[Asterisk-Users] DID in the U.S.

Joe Greco jgreco at ns.sol.net
Tue Mar 8 14:03:45 MST 2005


> Hello!
> 
> There is something I really don't get: As I ordered a PRI ISDN line in Germany 
> with DID, I had not to pay anything for a "DID number block", now I'm trying 
> to get a PRI ISDN in the U.S. (CA) and SBC wants to charge more than 200 
> USD/month for numbers. I mean, this has nothing to do with DID, where 
> everything that comes after the "base number" will be transmitted to the PBX 
> anyway. Wasn't DID invented to get rid of number blocks?
> 
> Please enlighten me. Thanks.

You're burning up numbers that could be allocated to other customers.
There's an incentive for LEC's to discourage this by charging you for
the extra numbers.  The NANPA is getting tight on numbers, and at the
point where we have to move to 11-digit or 12-digit dialing instead of
10, there will be an immense amount of agony.

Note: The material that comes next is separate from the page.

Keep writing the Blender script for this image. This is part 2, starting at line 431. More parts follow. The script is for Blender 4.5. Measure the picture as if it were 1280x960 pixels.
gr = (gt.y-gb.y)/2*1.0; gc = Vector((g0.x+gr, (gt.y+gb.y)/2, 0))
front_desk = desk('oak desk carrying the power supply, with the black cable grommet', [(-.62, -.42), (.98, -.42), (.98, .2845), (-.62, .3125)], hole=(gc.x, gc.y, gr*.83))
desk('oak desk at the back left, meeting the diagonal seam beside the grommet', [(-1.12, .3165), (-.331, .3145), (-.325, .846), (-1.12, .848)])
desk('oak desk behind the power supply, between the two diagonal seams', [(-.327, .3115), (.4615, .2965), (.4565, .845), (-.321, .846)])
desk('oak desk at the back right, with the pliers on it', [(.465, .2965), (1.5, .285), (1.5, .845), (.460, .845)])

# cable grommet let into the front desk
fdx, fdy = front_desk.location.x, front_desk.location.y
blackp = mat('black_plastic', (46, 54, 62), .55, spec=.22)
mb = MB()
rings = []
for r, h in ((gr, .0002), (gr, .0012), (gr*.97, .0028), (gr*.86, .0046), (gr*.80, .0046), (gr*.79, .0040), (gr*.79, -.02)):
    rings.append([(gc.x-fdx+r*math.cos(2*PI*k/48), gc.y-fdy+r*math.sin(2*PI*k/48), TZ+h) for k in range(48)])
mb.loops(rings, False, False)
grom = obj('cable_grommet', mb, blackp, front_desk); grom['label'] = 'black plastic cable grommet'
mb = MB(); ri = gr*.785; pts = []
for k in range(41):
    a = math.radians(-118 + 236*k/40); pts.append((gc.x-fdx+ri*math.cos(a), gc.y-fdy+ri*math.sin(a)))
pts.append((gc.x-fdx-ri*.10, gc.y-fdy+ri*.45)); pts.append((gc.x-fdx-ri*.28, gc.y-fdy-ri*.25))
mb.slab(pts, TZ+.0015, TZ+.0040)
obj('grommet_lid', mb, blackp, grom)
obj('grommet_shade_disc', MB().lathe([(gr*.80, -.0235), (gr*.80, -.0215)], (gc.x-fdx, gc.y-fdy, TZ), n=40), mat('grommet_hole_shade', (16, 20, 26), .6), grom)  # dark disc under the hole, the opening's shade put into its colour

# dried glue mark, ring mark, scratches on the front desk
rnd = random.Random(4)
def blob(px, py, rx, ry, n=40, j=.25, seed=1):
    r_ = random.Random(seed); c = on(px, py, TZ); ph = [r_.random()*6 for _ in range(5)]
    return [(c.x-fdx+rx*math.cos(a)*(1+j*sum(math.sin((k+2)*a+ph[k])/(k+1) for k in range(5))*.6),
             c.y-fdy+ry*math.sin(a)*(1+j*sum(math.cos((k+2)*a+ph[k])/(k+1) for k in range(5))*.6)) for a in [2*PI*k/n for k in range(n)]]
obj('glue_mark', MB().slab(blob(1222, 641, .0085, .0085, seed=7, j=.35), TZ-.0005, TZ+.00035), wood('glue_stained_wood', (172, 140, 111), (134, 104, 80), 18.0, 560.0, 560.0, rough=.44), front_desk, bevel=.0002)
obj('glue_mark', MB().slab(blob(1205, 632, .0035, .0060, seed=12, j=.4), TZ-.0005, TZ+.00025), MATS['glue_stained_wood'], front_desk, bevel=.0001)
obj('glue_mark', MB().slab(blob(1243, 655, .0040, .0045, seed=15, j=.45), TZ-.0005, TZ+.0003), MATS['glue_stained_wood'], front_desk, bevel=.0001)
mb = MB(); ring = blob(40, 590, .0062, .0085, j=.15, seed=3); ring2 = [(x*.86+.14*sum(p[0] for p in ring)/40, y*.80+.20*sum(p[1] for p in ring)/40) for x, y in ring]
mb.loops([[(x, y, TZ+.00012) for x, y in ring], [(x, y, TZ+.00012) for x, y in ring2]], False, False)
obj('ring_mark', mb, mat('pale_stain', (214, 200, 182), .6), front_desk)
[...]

So usually you don't see providers just handing out blocks of numbers
for free.

Perhaps this isn't the case in Germany.

DID wasn't invented to "get rid of number blocks".  DID was invented
to *allow* number blocks, by passing off the last digits of the dialled
number to a PBX.  Without that, a PBX (or attendant) has to answer the 
line and ask you for the extension you want.  That situation has the
virtue of only burning a single number, but is viewed as uglier.

... JG
-- 
Joe Greco - sol.net Network Services - Milwaukee, WI - http://www.sol.net
"We call it the 'one bite at the apple' rule. Give me one chance [and] then I
won't contact you again." - Direct Marketing Ass'n position on e-mail spam(CNN)
With 24 million small businesses in the US alone, that's way too many apples.